Konu : Güzellikleri bir özsu gibi öyle içimize çekelim ki...
Gönderen :
Sabri Babadan Mesaj
Tarih :
4/6/2022 9:32:09 AM
.
GÜZELLİKLERİ BİR ÖZSU GİBİ ÖYLE İÇİMİZE ÇEKELİM Kİ ARTIK ONLAR BİZDEN BİRER PARÇA OLSUN...
"Bir gün bir galeride resimleri algılamaya, çözmeye, özümlemeye hazırlanıyordum. Bir ressam yanındaki arkadaşlarıyla konuşuyordu. “Fransa’dan gelirken dedi, bütün paramı röprodüksiyonlara verdim. Modern, klâsik pek çok eser aldım. İki yıl oldu. Daha paketi açmadım.” Arkadaşı hayretle sordu, “Neden?” Cevap verdi. “Etki altında kalmaktan korkuyorum. Kendime, sanatıma ihanetten korkuyorum. Hep kendim kalmak istiyorum.” Bu sözler beni uzun uzun düşündürdü. Matisse, Klee İslâm sanatından etkilendi. Ne kaybettiler?
Bu etkilenme olumlu olmadı mı? Etkilenmeden korkmak niçin? Önemli olan bir güzelliği kendimize katmak, onu yaşamak, özümlemek değil mi? Birçok insanlardan, birçok kitaplardan, birçok tablodan etkileneceğiz tabii. Yaşadığımız temiz ve büyük sevgiler bizi etkileyecek, gezdiğimiz ülkeler, gördüklerimiz bizi etkileyecek, bir iz, bir ışık, bir güzellik bırakacak iç dünyamızda. Önemli olan bütün bunları ve daha nicelerini içimizde eritmek, kendimize, kendi dünyamıza, öz benliğimize ilâve etmek değil midir?

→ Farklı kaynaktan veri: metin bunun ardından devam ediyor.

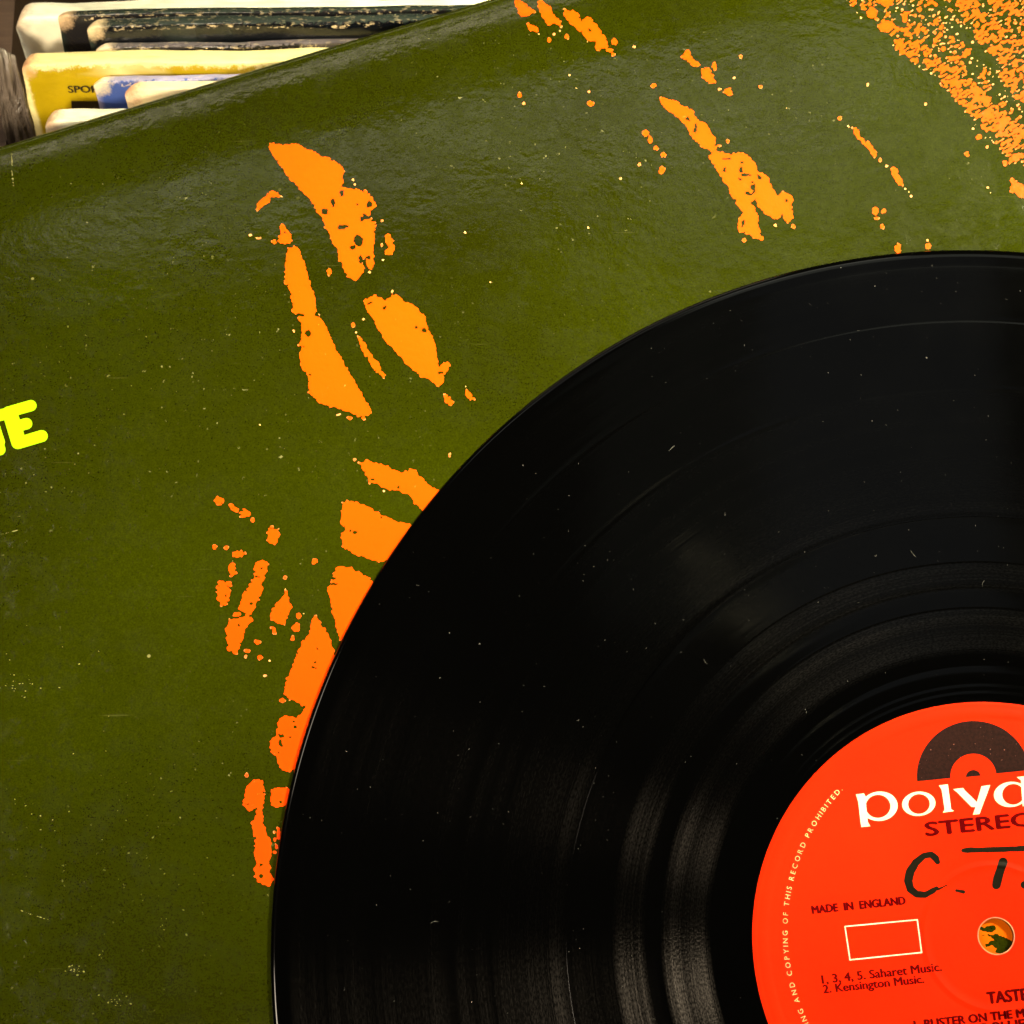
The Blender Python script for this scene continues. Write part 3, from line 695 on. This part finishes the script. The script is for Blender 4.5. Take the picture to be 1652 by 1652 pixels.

Duran bir bulut, uçan bir kuş, yağan bir kar, çöküp peynir ekmek yediğimiz bir taş, bütün bunlar aşkın güzelliği ile içimizde yer etmektedir. Picasso, Paris metrosunda oturup, geçen vasıtalara bakarmış, pencereden gördüğü bir yüz, bazen saniyeden de az bir zaman dilimi içinde, o inanılmaz dikkati arasında içinde yer eder, sonra gider, o yüzü çizermiş. Ah efendim, her şey bizi etkiler. Güzel bir yüz, zarif bir yürüyüş, incelik dolu bir giyim, anlamlı bir tebessüm, sımsıcak bir merhaba, hüzün dolu bir elveda, insanın içine işleyen tatlı ve yumuşak bir ses tonu, ölesiye sevdiğiniz bir insanın; bir yanlış anlama, bir yanlış değerlendirme yüzünden sizi terkedişi ve “birer kalp bıraktılar bize kırık, ömrümüzce gözyaşı döktürecek” dedirterek sizi yapayalnız bırakıp gidişi, ya da yıldızlarla dolu bir yaz gecesinde, gökyüzüne hayran hayran bakıp, sonra oturup sessizce ağlayışınız da sizi etkiler.
Bir mısranın, bir melodinin, bir desenin güzelliği sizi ömür boyu etkiler. Bir sergide gördüğümüz bir renk, bir desen, bir kompozisyon nice geceler rüyalarımıza girer, korkmak niçin, endişelenmek niçin? Arı balını binbir çiçekten yapmıyor mu? Çiçeklerin güzelliği arıyı korkutuyor mu?
Nice insanlar yarım kalmış bir sevgiyi içlerinden söküp atmak için ölesiye mücadele verirler. Yorgun düşer, hayata küserler. Goethe “güzel kız seni seviyorsam sana ne” der. Bir sevgiyi, sevdiğimiz insan, bizi bırakıp gitti diye yarıda bırakmak, içimizden söküp atmaya çalışmak, bana çok yanlış geliyor. Bırakalım o, bir özsu gibi içimizde yıldız yıldız güzelliklerini yaysın, içimiz dışımız sevgiyle dolsun. Sevgiyle oturup sevgiyle kalkalım. Yediğimiz ekmek, içtiğimiz su sevgiyle dolsun, damarlarımızda kan sevgiyle aksın, ne olur yeryüzündeki bir kum tanesinden, gökyüzündeki Samanyolu’na kadar bütün kâinatı, sevgiyle kucaklayalım. Yeryüzündeki bütün insanlar, bütün hayvanlar, bütün bitkiler, bütün eşya, sevgi sınırlarımız içinde kalsın. “Sevelim sevilelim dünya kimseye kalmaz” dediğimiz zaman ne kaybederiz?"
Sabri Tandoğan Hz.
Onun ve Hakk'a Göçen Ailesinin Aziz Ruhlarına Fatihalarla.